MickeyD
RIP
I don't normally post full articles, but this one is worthy.
It's a worrying day when an ANC stalwart like Barbara Hogan is concerned about the direction her ANC is being guided towards...
It's a worrying day when an ANC stalwart like Barbara Hogan is concerned about the direction her ANC is being guided towards...
http://www.timeslive.co.za/local/article795817.ece/Hogan-warns-ANC-on-moralityDec 2, 2010 11:29 PM | By BRENDAN BOYLE
Barbara Hogan, one of the ministers President Jacob Zuma sacked recently, has warned of a loss of moral authority and direction in the ANC.
In one of her few public appearances since Zuma reshuffled his cabinet, Hogan said more and more party veterans felt they no longer recognised the movement they had served for so long.
"I have spent so much of my time meeting people who say: 'Eh, this ANC, we don't recognise it anymore; we don't understand it, it's not ours anymore. This is a new phenomenon that is out there'."
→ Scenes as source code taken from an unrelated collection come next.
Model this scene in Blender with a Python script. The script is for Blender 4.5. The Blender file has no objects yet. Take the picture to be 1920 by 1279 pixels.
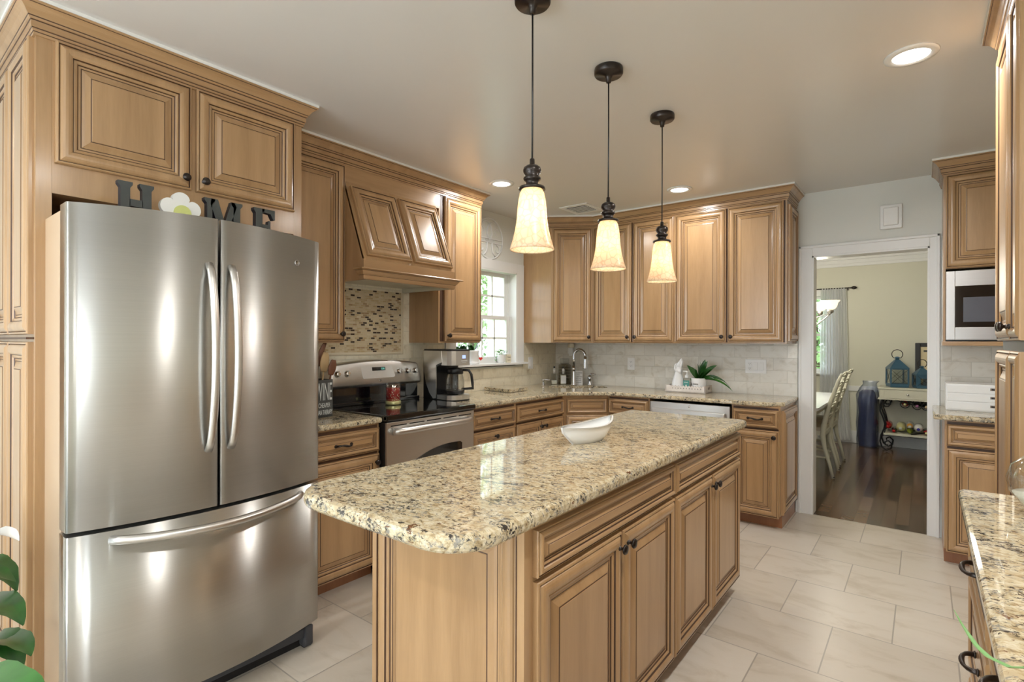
import bpy, bmesh, math, random
from mathutils import Vector, Matrix
PI = math.pi
random.seed(7)
C = bpy.context.scene
COL = C.collection
# ------------------------------------------------------------------ camera
TH = 0.6643
cam = bpy.data.objects.new('camera', bpy.data.cameras.new('camera'))
COL.objects.link(cam); C.camera = cam
cam.data.sensor_width = 36; cam.data.lens = 986.9/1920*36
cam.data.shift_y = 0.5/1920; cam.data.clip_start = .02
cam.location = (0, 0, 1.365)
cam.rotation_euler = (Matrix.Rotation(TH, 3, 'Z') @ Matrix.Rotation(PI/2, 3, 'X') @ Matrix.Rotation(0.0029, 3, 'Z')).to_euler()
# ------------------------------------------------------------------ world, light, exposure
C.view_settings.view_transform = 'Standard'; C.view_settings.look = 'None'
C.view_settings.gamma = 1; C.view_settings.use_curve_mapping = False
C.view_settings.exposure = 0.46
W = bpy.data.worlds.new('world'); C.world = W; W.use_nodes = True
wn = W.node_tree; wn.nodes.clear()
wo = wn.nodes.new('ShaderNodeOutputWorld'); wb = wn.nodes.new('ShaderNodeBackground')
wb.inputs[0].default_value = (.86, .93, 1, 1); wb.inputs[1].default_value = 4.3
wn.links.new(wb.outputs[0], wo.inputs[0])
def area(name, loc, rot, sx, sy, power, col=(1, 1, 1), shape='RECTANGLE', spread=PI):
    l = bpy.data.lights.new(name, 'AREA'); l.shape = shape; l.size = sx; l.size_y = sy
    l.energy = power; l.color = col; l.spread = spread
    o = bpy.data.objects.new(name, l); COL.objects.link(o); o.location = loc; o.rotation_euler = rot
    return o
# added fill lamps at unseen rear and side openings, in place of daylight; the other windows get the sky itself
area('fill_rear', (-1.55, -2.72, 1.25), (PI/2, 0, 0), 2.3, 2.2, 27, (.82, .91, 1))
area('fill_side', (1.95, -1.30, 1.35), (0, PI/2, 0), 1.8, .55, 30, (.84, .92, 1))
# ------------------------------------------------------------------ materials
MATS = {}
DL = 10.5
def newmat(name):
    m = bpy.data.materials.new(name); m.use_nodes = True
    n = m.node_tree; n.nodes.clear()
    out = n.nodes.new('ShaderNodeOutputMaterial'); b = n.nodes.new('ShaderNodeBsdfPrincipled')
    n.links.new(b.outputs[0], out.inputs[0]); MATS[name] = m
    return m, n, b, out
def plain(name, col, rough=.5, metal=0, var=.06, scale=12, coat=0, bump=0, bscale=60, **kw):
    """procedural: noise-varied colour"""
    m, n, b, out = newmat(name)
    tc = n.nodes.new('ShaderNodeTexCoord'); nz = n.nodes.new('ShaderNodeTexNoise'); nz.inputs['Scale'].default_value = scale
    nz.inputs['Detail'].default_value = 4
    n.links.new(tc.outputs['Object'], nz.inputs['Vector'])
    mx = n.nodes.new('ShaderNodeMix'); mx.data_type = 'RGBA'
    mx.inputs[6].default_value = tuple(max(0, c*(1-var)) for c in col)+(1,)
    mx.inputs[7].default_value = tuple(min(1, c*(1+var)) for c in col)+(1,)
    n.links.new(nz.outputs['Fac'], mx.inputs[0]); n.links.new(mx.outputs[2], b.inputs['Base Color'])
    b.inputs['Roughness'].default_value = rough; b.inputs['Metallic'].default_value = metal
    b.inputs['Coat Weight'].default_value = coat; b.inputs['Coat Roughness'].default_value = .12
    for k, v in kw.items(): b.inputs[k.replace('_', ' ')].default_value = v
    if bump:
        nb = n.nodes.new('ShaderNodeTexNoise'); nb.inputs['Scale'].default_value = bscale; nb.inputs['Detail'].default_value = 3
        n.links.new(tc.outputs['Object'], nb.inputs['Vector'])
        bp = n.nodes.new('ShaderNodeBump'); bp.inputs['Strength'].default_value = bump; bp.inputs['Distance'].default_value = .002
        n.links.new(nb.outputs['Fac'], bp.inputs['Height']); n.links.new(bp.outputs[0], b.inputs['Normal'])
    return m
def ramp(n, stops):
    r = n.nodes.new('ShaderNodeValToRGB'); e = r.color_ramp.elements
    while len(e) < len(stops): e.new(.5)
    for i, (p, c) in enumerate(stops):
        e[i].position = p; e[i].color = tuple(c)+((1,) if len(c) == 3 else ())
    return r
def mapping(n, src, scale, loc=(0, 0, 0), rot=(0, 0, 0)):
    mp = n.nodes.new('ShaderNodeMapping'); mp.inputs['Scale'].default_value = scale
    mp.inputs['Location'].default_value = loc; mp.inputs['Rotation'].default_value = rot
    n.links.new(src, mp.inputs['Vector']); return mp.outputs[0]
def wood(name, c1, c2, rough=.30, grain=(9, 9, .7), coat=.45):
    m, n, b, out = newmat(name)
    tc = n.nodes.new('ShaderNodeTexCoord'); oi = n.nodes.new('ShaderNodeObjectInfo')
    cb = n.nodes.new('ShaderNodeVectorMath'); cb.operation = 'MULTIPLY_ADD'
    rn = n.nodes.new('ShaderNodeCombineXYZ')
    for i in range(3): n.links.new(oi.outputs['Random'], rn.inputs[i])
    n.links.new(rn.outputs[0], cb.inputs[0]); cb.inputs[1].default_value = (17, 9, 23); n.links.new(tc.outputs['Object'], cb.inputs[2])
    v = mapping(n, cb.outputs[0], grain)
    a = n.nodes.new('ShaderNodeTexNoise'); a.inputs['Scale'].default_value = 1.6; a.inputs['Detail'].default_value = 5; a.inputs['Distortion'].default_value = .4
    n.links.new(v, a.inputs['Vector'])
    v2 = mapping(n, cb.outputs[0], tuple(g*9 for g in grain))
    f = n.nodes.new('ShaderNodeTexNoise'); f.inputs['Scale'].default_value = 2; f.inputs['Detail'].default_value = 3
    n.links.new(v2, f.inputs['Vector'])
    ad = n.nodes.new('ShaderNodeMath'); ad.operation = 'MULTIPLY_ADD'; ad.inputs[1].default_value = .3
    n.links.new(f.outputs['Fac'], ad.inputs[0]); n.links.new(a.outputs['Fac'], ad.inputs[2])
    r = ramp(n, [(.42, c2), (.62, tuple((x+y)/2 for x, y in zip(c1, c2))), (.86, c1)])
    n.links.new(ad.outputs[0], r.inputs[0]); n.links.new(r.outputs[0], b.inputs['Base Color'])
    b.inputs['Roughness'].default_value = rough; b.inputs['Coat Weight'].default_value = coat; b.inputs['Coat Roughness'].default_value = .17
    return m
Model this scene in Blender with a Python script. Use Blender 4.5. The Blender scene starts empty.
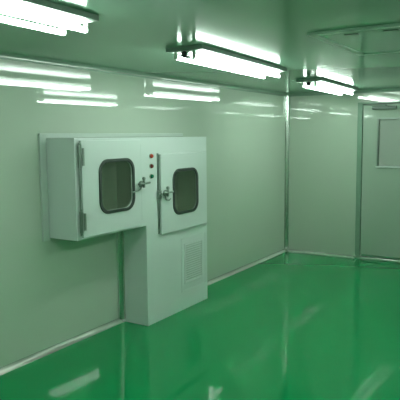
import bpy, bmesh, math
from mathutils import Vector, Matrix
D = bpy.data
C = bpy.context.scene.collection
PI = math.pi

# ------------------------------------------------------------------ materials
def mat(name, col, rough=0.5, metal=0.0, coat=0.0, coat_rough=0.05, spec=0.5,
        emit=None, strength=0.0, bump=0.0, bump_scale=6.0, mottle=0.0, mottle_scale=3.0, ior=1.5, detail=2.0):
    m = D.materials.new(name); m.use_nodes = True
    nt = m.node_tree; b = nt.nodes['Principled BSDF']
    b.inputs['Base Color'].default_value = (*col, 1)
    b.inputs['Roughness'].default_value = rough
    b.inputs['Metallic'].default_value = metal
    b.inputs['Coat Weight'].default_value = coat
    b.inputs['Coat Roughness'].default_value = coat_rough
    b.inputs['Specular IOR Level'].default_value = spec
    b.inputs['IOR'].default_value = ior
    if emit:
        b.inputs['Emission Color'].default_value = (*emit, 1)
        b.inputs['Emission Strength'].default_value = strength
    if bump or mottle:
        tc = nt.nodes.new('ShaderNodeTexCoord')
    if mottle:
        n = nt.nodes.new('ShaderNodeTexNoise'); n.inputs['Scale'].default_value = mottle_scale
        n.inputs['Detail'].default_value = 3
        nt.links.new(tc.outputs['Object'], n.inputs['Vector'])
        r = nt.nodes.new('ShaderNodeMapRange')
        r.inputs['To Min'].default_value = 1 - mottle; r.inputs['To Max'].default_value = 1 + mottle
        nt.links.new(n.outputs['Fac'], r.inputs['Value'])
        mx = nt.nodes.new('ShaderNodeVectorMath'); mx.operation = 'SCALE'
        mx.inputs[0].default_value = col
        nt.links.new(r.outputs['Result'], mx.inputs['Scale'])
        nt.links.new(mx.outputs['Vector'], b.inputs['Base Color'])
    if bump:
        n = nt.nodes.new('ShaderNodeTexNoise'); n.inputs['Scale'].default_value = bump_scale
        n.inputs['Detail'].default_value = detail
        nt.links.new(tc.outputs['Object'], n.inputs['Vector'])
        bp = nt.nodes.new('ShaderNodeBump'); bp.inputs['Strength'].default_value = 1.0
        bp.inputs['Distance'].default_value = bump
        nt.links.new(n.outputs['Fac'], bp.inputs['Height'])
        nt.links.new(bp.outputs['Normal'], b.inputs['Normal'])
        nt.links.new(bp.outputs['Normal'], b.inputs['Coat Normal'])
    return m

LAMP = (0.84, 1.0, 0.90)
M = {
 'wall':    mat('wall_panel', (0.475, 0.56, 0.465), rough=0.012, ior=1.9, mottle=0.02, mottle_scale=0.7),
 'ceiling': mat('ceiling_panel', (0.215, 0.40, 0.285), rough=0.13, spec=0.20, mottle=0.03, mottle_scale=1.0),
 'floor':   mat('green_epoxy', (0.004, 0.245, 0.075), rough=0.05, spec=0.17, mottle=0.03, mottle_scale=1.37),
 'alu':     mat('anodised_aluminium', (0.55, 0.62, 0.56), rough=0.22, metal=1.0),
 'soffit':  mat('soffit_trim', (0.22, 0.33, 0.26), rough=0.25),
 'slot':    mat('grille_shadow_plate', (0.42, 0.50, 0.45), rough=0.5),
 'jamb':    mat('jamb_enamel', (0.20, 0.32, 0.24), rough=0.15),
 'closer':  mat('closer_grey', (0.10, 0.15, 0.12), rough=0.4),
 'cove':    mat('cove_trim', (0.55, 0.60, 0.54), rough=0.18, metal=0.6),
 'cabinet': mat('cabinet_enamel', (0.63, 0.70, 0.67), rough=0.14, mottle=0.015, mottle_scale=2.0),
 'steel':   mat('brushed_steel', (0.30, 0.36, 0.32), rough=0.30, metal=1.0),
 'chamber': mat('chamber_steel', (0.72, 0.76, 0.72), rough=0.35),
 'dark':    mat('dark_gap', (0.03, 0.05, 0.04), rough=0.5),
 'rubber':  mat('grey_rubber', (0.03, 0.045, 0.035), rough=0.6),
 'door':    mat('door_enamel', (0.35, 0.44, 0.36), rough=0.02, ior=1.75, mottle=0.02, mottle_scale=0.8),
 'red':     mat('red_lens', (0.45, 0.05, 0.03), rough=0.25),
 'darkred': mat('dark_red_lens', (0.16, 0.03, 0.025), rough=0.25),
 'green':   mat('green_lens', (0.01, 0.14, 0.07), rough=0.25),
 'bezel':   mat('button_bezel', (0.40, 0.42, 0.38), rough=0.3, metal=0.8),
 'plate':   mat('fixture_plate', (0.20, 0.27, 0.23), rough=0.35),
 'refl':    mat('fixture_reflector', (0.85, 0.88, 0.85), rough=0.3),
 'holder':  mat('lamp_holder', (0.62, 0.66, 0.60), rough=0.4),
 'black':   mat('black_cap', (0.012, 0.015, 0.013), rough=0.4),
 'tube':    mat('lit_tube', (0.9, 0.9, 0.9), rough=0.3, emit=LAMP, strength=30.0),
 'frost':   mat('frosted_pane', (0.35, 0.40, 0.35), rough=0.12),
 'diff':    mat('vent_face', (0.27, 0.44, 0.33), rough=0.30),
 'dark_bar':    mat('bar_grey', (0.09, 0.16, 0.12), rough=0.5),
 'flange':  mat('flange_enamel', (0.50, 0.58, 0.53), rough=0.2),
}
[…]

Hogan shared second place with Health Minister Aaron Motsoaledi yesterday in the DA's annual ranking of ministers.
Speaking at the launch of The Mandela Decade, a book by University of Cape Town professor Ari Sitas about the ANC's first decade home from exile, she referred to Sitas' description of the country moving from the moral authority symbolised by Nelson Mandela to authoritarian populism.
"We have seen so many anarchic forces in the last couple of years that are being unleashed in the popular discourse.
"In those anarchic forces, the danger would be of an appeal to an authoritarian populism because those anarchic forces had unleashed a mobilisation in the absence of a moral leadership and a cadre of politicians who were able to guide that movement in its precarious moments," she said.
"We are definitely at such a moment in this stage of our history. This thing of authoritarian populism is something we have to be very worried about."
Hogan, who chaired parliament's finance committee before joining the executive, cautioned that South Africa might be under-estimating the social effects of the 2008 global recession.
"The fact that our banks and our financial systems survived this particular event has almost led to an illusion and a concealment of how bad the economic situation is," she said.
"In periods of huge depression, all manner of social forces get unleashed."
Though there was discussion about the elitism of black economic empowerment and the loss of more than a million jobs, not enough thought was given to leaders in the struggle for democracy who were later left behind, she said.
"We need to look to history, to what a depression actually can throw up when you throw a million people out into the market; when you throw out many people who believed themselves to be part of the discourse, part of the inner circle.
"What does this mean for social cohesion, the social fabric of a country?"